- [TASK GOAL]
Repeat exactly, and only, the lines below starting at the line that contains "Write the bpy" and ending at the line that contains "return CAM + d*t", inclusive of both.

** start ITEMS **

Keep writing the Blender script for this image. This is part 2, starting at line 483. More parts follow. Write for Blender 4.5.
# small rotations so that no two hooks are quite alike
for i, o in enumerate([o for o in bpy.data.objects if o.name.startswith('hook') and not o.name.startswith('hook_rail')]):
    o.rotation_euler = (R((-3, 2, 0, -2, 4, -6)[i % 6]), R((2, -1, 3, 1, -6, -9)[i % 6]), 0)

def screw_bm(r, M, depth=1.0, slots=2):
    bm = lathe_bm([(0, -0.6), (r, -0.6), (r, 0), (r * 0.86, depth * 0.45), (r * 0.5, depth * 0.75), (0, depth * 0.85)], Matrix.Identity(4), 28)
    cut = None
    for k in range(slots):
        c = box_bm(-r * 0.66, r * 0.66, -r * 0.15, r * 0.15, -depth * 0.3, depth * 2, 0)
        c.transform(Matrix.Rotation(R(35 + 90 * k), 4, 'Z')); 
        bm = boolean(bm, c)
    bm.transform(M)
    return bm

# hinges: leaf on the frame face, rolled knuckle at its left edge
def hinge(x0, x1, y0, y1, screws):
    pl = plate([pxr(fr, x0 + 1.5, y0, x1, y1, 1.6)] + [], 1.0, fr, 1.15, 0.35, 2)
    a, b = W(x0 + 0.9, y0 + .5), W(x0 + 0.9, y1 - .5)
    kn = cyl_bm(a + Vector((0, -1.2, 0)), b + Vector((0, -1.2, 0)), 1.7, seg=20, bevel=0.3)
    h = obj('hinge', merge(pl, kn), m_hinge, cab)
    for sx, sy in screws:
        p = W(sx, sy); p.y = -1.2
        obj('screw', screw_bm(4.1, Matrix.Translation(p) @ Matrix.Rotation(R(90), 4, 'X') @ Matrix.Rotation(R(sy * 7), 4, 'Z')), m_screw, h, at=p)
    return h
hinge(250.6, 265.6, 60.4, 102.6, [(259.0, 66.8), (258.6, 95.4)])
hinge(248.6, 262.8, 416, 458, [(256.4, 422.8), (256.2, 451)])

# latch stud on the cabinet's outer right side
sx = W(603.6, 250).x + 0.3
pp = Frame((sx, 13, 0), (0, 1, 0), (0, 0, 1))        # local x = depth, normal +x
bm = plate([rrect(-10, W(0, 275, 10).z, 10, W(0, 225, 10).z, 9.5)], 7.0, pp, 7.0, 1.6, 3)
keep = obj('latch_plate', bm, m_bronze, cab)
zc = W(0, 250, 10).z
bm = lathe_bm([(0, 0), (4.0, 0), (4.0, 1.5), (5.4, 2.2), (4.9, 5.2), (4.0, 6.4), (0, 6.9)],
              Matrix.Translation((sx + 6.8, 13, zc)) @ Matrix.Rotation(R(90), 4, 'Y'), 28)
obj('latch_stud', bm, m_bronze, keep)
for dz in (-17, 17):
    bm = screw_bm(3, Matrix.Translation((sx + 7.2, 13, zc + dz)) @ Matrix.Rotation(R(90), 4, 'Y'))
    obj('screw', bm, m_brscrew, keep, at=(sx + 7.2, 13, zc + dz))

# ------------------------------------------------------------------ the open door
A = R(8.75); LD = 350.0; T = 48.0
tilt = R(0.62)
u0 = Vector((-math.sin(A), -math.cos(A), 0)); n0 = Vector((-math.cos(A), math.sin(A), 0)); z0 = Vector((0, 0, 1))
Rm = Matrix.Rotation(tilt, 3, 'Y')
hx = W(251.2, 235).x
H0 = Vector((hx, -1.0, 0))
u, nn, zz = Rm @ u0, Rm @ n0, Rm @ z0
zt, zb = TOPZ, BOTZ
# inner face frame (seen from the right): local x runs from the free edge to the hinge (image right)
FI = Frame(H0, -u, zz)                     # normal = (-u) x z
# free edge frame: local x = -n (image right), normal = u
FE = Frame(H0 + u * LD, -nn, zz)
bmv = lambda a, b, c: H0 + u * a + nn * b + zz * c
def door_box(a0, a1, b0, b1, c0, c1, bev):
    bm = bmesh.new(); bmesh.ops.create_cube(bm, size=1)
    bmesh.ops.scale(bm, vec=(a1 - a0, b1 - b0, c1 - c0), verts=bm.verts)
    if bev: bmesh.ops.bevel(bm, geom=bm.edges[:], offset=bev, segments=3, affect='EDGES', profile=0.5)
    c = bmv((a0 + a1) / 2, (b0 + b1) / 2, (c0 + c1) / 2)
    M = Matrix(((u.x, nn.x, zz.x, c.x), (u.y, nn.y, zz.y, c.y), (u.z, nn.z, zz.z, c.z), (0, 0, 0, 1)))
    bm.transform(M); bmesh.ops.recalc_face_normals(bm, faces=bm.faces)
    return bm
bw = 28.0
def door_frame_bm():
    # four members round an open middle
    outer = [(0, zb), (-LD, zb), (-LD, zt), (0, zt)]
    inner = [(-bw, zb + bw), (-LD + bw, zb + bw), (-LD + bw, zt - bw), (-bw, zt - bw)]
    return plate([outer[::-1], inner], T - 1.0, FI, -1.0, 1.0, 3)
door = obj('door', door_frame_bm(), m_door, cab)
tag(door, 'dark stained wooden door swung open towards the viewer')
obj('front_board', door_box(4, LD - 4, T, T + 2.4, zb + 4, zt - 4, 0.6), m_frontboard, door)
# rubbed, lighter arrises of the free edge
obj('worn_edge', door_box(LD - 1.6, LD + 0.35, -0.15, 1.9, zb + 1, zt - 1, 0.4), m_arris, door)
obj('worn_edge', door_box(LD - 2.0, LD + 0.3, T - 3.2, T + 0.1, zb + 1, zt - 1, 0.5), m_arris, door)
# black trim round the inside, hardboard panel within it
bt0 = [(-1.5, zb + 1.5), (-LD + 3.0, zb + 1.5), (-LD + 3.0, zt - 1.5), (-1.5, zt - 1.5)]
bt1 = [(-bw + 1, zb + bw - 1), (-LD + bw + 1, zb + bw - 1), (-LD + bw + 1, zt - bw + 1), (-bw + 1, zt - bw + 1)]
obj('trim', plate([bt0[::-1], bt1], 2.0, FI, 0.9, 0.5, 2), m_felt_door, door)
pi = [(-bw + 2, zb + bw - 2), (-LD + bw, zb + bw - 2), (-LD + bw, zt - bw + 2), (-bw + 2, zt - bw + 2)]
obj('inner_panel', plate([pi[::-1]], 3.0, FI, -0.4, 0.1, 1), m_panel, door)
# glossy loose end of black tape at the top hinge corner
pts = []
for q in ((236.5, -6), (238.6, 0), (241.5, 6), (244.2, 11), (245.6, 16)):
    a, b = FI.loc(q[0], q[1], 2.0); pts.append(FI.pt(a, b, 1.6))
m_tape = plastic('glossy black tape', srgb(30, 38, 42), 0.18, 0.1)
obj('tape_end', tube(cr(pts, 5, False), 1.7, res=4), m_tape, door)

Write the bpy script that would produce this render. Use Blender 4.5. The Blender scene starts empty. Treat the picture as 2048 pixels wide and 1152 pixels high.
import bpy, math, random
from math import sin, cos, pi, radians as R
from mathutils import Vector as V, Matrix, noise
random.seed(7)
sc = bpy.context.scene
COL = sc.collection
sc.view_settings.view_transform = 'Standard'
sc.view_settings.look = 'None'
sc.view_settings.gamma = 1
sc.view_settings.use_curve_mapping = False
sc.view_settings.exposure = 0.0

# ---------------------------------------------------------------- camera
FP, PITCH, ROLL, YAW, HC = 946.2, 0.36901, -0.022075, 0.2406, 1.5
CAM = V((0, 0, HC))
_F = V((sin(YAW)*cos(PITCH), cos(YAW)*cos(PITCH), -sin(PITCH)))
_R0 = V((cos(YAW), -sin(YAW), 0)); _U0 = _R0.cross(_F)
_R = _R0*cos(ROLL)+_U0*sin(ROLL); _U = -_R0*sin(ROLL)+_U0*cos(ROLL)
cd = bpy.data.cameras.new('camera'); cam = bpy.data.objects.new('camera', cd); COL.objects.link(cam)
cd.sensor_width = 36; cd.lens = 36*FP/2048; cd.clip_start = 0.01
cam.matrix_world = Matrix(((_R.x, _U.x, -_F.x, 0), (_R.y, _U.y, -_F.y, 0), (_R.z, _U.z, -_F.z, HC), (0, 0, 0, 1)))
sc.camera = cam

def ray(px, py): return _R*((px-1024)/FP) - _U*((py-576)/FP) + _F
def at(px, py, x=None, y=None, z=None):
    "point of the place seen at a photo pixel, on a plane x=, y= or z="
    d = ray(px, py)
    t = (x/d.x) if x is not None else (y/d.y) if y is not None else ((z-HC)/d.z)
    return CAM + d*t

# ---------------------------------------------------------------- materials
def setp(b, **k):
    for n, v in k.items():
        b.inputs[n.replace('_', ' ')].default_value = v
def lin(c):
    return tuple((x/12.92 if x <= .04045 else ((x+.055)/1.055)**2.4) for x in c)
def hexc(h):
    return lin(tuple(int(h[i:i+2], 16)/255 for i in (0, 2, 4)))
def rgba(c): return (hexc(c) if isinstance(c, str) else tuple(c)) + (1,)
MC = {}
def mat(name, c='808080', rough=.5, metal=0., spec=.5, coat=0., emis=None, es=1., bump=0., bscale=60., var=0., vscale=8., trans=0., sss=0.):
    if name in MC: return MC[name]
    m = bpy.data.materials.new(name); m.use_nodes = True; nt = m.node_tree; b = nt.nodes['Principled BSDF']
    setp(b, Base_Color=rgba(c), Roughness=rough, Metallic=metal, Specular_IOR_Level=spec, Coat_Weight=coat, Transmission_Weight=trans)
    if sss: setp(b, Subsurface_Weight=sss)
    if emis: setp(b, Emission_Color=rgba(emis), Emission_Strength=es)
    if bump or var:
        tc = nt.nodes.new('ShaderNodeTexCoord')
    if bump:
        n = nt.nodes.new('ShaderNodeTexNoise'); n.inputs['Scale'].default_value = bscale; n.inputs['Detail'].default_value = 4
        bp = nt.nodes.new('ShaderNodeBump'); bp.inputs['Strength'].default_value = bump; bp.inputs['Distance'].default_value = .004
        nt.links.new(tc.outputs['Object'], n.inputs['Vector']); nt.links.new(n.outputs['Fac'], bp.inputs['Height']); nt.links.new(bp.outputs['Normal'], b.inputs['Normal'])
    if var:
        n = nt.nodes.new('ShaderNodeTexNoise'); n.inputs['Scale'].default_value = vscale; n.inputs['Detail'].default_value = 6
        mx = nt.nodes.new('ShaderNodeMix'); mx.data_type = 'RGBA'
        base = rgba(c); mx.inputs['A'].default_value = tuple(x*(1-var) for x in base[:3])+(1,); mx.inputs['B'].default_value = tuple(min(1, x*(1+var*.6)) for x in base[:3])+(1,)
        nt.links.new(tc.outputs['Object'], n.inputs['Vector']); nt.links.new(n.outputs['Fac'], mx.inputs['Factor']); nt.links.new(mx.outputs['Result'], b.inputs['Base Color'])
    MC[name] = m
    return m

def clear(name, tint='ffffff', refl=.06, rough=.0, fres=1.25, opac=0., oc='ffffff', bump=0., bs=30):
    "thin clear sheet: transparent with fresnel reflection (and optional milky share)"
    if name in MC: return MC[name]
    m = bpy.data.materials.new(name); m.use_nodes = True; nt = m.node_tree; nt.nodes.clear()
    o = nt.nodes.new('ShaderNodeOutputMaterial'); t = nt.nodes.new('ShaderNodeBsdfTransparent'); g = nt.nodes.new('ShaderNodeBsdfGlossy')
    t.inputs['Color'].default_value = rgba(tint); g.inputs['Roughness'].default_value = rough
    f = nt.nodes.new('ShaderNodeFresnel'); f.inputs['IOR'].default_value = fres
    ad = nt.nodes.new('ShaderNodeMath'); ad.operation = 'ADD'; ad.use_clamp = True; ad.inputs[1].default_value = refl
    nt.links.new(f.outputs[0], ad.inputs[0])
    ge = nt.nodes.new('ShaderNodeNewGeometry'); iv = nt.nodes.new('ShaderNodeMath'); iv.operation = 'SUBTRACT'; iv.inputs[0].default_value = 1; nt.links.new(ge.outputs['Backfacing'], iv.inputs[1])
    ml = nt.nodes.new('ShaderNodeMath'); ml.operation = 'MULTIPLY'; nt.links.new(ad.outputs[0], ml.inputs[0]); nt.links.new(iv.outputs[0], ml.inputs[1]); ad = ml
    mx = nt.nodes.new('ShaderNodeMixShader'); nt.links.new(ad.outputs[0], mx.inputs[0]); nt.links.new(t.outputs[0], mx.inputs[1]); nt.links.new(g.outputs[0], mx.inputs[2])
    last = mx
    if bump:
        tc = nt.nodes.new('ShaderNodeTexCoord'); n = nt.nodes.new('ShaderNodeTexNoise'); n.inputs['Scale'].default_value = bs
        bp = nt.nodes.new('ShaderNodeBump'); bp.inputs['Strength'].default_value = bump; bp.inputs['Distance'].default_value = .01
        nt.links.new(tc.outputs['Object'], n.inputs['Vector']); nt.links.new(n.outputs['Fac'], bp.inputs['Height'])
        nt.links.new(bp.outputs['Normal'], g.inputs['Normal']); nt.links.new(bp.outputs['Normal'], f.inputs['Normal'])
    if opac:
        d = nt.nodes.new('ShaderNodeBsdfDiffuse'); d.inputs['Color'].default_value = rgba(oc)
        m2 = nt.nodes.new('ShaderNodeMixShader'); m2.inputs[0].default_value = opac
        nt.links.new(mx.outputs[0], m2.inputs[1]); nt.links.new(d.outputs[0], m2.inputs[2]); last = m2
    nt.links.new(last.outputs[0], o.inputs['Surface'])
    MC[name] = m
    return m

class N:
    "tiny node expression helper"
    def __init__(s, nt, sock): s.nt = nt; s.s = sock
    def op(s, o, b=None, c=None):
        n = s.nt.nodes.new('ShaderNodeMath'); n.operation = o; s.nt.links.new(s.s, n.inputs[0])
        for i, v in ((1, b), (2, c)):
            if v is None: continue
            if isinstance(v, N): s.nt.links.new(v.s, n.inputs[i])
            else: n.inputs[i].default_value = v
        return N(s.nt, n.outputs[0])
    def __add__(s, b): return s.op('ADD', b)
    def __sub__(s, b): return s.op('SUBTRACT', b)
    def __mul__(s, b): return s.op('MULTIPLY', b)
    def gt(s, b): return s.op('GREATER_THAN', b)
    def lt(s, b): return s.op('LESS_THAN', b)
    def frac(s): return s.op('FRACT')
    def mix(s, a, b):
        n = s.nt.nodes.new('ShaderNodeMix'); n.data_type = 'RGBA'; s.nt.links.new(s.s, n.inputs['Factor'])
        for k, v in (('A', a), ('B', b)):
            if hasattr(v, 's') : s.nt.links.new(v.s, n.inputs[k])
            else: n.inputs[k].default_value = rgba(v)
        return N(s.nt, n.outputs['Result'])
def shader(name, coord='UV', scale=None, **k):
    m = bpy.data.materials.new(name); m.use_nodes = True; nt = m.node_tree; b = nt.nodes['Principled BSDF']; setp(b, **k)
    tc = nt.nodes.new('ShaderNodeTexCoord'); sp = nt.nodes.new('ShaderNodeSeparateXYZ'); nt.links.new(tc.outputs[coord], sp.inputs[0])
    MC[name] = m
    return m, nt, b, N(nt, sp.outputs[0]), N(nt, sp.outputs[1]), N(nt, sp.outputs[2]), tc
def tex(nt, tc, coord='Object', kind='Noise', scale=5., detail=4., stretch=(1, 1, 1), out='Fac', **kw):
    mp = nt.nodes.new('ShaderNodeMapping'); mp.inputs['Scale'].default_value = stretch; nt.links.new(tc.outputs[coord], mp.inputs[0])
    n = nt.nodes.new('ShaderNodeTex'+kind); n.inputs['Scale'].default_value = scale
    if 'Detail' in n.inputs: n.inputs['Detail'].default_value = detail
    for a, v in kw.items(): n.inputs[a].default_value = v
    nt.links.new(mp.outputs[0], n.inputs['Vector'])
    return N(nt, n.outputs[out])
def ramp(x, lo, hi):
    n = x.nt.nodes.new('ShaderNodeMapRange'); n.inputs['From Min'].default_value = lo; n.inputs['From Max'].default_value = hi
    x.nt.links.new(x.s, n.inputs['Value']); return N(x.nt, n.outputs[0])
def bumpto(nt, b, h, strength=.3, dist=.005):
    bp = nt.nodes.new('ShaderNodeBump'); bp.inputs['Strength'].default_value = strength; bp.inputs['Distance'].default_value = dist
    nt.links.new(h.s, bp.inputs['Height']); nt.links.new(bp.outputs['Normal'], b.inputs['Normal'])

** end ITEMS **

- [RESPONSE TO THIS EXERCISE]
Write the bpy script that would produce this render. Use Blender 4.5. The Blender scene starts empty. Treat the picture as 2048 pixels wide and 1152 pixels high.
import bpy, math, random
from math import sin, cos, pi, radians as R
from mathutils import Vector as V, Matrix, noise
random.seed(7)
sc = bpy.context.scene
COL = sc.collection
sc.view_settings.view_transform = 'Standard'
sc.view_settings.look = 'None'
sc.view_settings.gamma = 1
sc.view_settings.use_curve_mapping = False
sc.view_settings.exposure = 0.0

# ---------------------------------------------------------------- camera
FP, PITCH, ROLL, YAW, HC = 946.2, 0.36901, -0.022075, 0.2406, 1.5
CAM = V((0, 0, HC))
_F = V((sin(YAW)*cos(PITCH), cos(YAW)*cos(PITCH), -sin(PITCH)))
_R0 = V((cos(YAW), -sin(YAW), 0)); _U0 = _R0.cross(_F)
_R = _R0*cos(ROLL)+_U0*sin(ROLL); _U = -_R0*sin(ROLL)+_U0*cos(ROLL)
cd = bpy.data.cameras.new('camera'); cam = bpy.data.objects.new('camera', cd); COL.objects.link(cam)
cd.sensor_width = 36; cd.lens = 36*FP/2048; cd.clip_start = 0.01
cam.matrix_world = Matrix(((_R.x, _U.x, -_F.x, 0), (_R.y, _U.y, -_F.y, 0), (_R.z, _U.z, -_F.z, HC), (0, 0, 0, 1)))
sc.camera = cam

def ray(px, py): return _R*((px-1024)/FP) - _U*((py-576)/FP) + _F
def at(px, py, x=None, y=None, z=None):
    "point of the place seen at a photo pixel, on a plane x=, y= or z="
    d = ray(px, py)
    t = (x/d.x) if x is not None else (y/d.y) if y is not None else ((z-HC)/d.z)
    return CAM + d*t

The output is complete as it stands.